DIVORCE & A NEW LIFE
A year after the mine collapse, Marta is in the process of getting a divorce from
Jonni, a time-consuming process and something that would have been impossible just 7 years ago in Chile, one of the last countries in Latin America to legalize divorce.
“She is doing great,” Emma says of Marta. “She wants to move on with her life.” Marta has a small store in one of Copiapó’s shanty towns. Hurt by many of the inaccuracies published in the press, Marta refuses to talk to reporters, says Emma, adding that despite verbal confrontations between the two women, “Marta never said a word against Susana.” Today, she is surviving and standing on her own two feet. One of her two sons (from a previous relationship) continues to work in the mines, having followed in Jonni’s footsteps. Her husband and Susana live just a couple of blocks away.
Asked what transpired at Camp Hope that accounted for Marta’s transformation, Emma indicates that Marta found her voice.
“She knew that she had leadership capacity. She was fearless. She could make decisions. She could put pressure on the authorities…She could demand rights as a miner’s wife, and for the miners,” Emma says, admiringly. “I saw her blooming…I remember when I first met her and I remember at the end…she found herself through all of this, not only the power of leadership, but that she was worth something as a woman.”

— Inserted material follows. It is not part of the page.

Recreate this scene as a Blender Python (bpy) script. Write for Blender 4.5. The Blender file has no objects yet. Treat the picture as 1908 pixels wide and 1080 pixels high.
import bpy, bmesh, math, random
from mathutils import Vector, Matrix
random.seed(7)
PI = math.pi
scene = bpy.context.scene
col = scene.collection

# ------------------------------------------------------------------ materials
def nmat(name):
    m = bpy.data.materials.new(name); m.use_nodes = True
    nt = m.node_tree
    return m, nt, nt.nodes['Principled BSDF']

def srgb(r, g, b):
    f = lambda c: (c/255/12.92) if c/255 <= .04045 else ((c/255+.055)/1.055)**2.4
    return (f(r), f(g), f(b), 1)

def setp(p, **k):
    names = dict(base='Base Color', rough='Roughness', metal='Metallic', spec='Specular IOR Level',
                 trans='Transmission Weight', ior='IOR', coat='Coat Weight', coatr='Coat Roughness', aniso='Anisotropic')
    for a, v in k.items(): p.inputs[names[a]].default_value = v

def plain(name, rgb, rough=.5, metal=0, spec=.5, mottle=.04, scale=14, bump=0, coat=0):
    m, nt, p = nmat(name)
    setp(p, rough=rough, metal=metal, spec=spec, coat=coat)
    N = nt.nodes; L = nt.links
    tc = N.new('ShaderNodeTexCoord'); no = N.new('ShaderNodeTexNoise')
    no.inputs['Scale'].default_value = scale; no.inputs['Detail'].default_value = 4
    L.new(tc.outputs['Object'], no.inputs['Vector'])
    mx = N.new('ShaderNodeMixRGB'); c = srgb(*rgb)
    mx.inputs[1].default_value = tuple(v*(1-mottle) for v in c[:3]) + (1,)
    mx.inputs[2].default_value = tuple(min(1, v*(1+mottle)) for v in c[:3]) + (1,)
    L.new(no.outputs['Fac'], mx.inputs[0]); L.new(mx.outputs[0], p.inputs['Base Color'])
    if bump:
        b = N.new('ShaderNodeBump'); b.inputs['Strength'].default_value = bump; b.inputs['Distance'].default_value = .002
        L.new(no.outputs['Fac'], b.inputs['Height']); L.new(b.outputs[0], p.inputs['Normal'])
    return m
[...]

Emma says Marta discovered: “I don’t deserve to be with a cheater. I am much better than this. I can survive by myself, and I am actually helping.”
The author was especially impressed with Marta’s strength and her deep and unwavering faith, something all of the women shared in common.
“Marta will always be in my heart. She cut the abuse and learned to empower herself,” says Emma, adding, “These women taught me that they have faith that will never make them doubt. They never lost hope that they would find them. I was so impressed with them, their incredible inner strength. It was a strength that I had forgotten that women have.
“They’re incredible women. They have lived under the most incredible conditions. I have great admiration for how they survive and how they cope with life. We have so much to learn from them.”
Perhaps the chant for the one-year anniversary of the mining tragedy and triumph should be slightly revised to: Chi-chi-chi, le-le-le, las mujeres de Chile!